Q: Will Google like the result?

R and A: Of course. We have always taken SEO into account, an essential requirement when setting up any website.

Q: And the end user?

R and A: Even more so. We believe the new code and websites help the brand to place its users at the center, making the brand more human. Users are bound to be delighted.

Q: And whoever is in charge of uploading the content?

R and A: The inner workings of the ecosystem are designed to be just as equal as their “front”. Tokenized fonts and colors that enable scaling to be done quickly, flexible pages with modules that adapt to different content. Adapting to any content is going to be simple.

Q: What would be the best review you could receive?

R and A: Knowing that what we have created works, that using the new identity and web ecosystem is easy and that it streamlines and saves time for the team.

Q: And who would you like to be compared to?

R and A: More than being compared, when people see the new group and its brands, that they think of a big company but with the heart of a small one.

Q: Did you learn anything from the process?

R and A: Lots of things, but to mention one, working with the customer as a team.
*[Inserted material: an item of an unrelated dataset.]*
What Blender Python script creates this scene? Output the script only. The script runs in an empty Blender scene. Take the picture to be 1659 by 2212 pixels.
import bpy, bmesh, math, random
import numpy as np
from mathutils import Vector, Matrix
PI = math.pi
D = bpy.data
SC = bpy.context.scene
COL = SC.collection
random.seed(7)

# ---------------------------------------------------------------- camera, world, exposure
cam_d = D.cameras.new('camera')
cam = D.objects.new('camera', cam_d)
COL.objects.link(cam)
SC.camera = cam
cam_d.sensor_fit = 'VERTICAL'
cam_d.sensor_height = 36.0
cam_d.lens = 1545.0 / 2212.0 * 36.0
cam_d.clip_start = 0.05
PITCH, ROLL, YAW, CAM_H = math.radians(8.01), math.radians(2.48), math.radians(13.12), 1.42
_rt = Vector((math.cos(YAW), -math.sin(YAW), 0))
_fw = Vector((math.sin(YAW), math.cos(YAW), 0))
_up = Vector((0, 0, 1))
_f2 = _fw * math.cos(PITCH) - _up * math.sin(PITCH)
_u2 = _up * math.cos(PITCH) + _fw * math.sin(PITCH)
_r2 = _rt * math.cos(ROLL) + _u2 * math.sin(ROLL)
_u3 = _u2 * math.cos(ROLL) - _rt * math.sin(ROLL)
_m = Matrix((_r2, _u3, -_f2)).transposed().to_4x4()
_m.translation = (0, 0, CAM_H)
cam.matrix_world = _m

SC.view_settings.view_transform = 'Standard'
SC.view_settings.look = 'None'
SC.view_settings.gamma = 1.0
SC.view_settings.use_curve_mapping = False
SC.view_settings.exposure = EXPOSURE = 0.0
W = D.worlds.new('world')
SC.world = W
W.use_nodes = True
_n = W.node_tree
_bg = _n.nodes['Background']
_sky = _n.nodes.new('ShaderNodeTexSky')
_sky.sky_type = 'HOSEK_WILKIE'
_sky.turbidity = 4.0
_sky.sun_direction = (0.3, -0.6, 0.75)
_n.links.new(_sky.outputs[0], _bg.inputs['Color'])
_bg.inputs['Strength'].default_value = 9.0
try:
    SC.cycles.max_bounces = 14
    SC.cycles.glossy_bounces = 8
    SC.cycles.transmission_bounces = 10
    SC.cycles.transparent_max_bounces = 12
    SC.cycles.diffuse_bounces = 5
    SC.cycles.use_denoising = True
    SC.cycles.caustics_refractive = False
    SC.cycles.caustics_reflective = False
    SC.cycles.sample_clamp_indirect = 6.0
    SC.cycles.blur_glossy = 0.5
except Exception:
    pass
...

When we started talking about Tappx from the “we” perspective, we knew things were going to turn out well.

Q: Last but not least, did you enjoy the work? (Say yes, please haha).

R: We’ve had fun, a lot of fun. We don’t always get to work with clients that want to take risks and that push us to go even further. It’s been a pleasure and we are sure that, with this project, the group is much closer to achieving its goals.

A: It has been a real challenge, but we have had fun along the way. And, of course, the result too! We believe that with the work the group has carried out, it has excellent tools to tackle the future.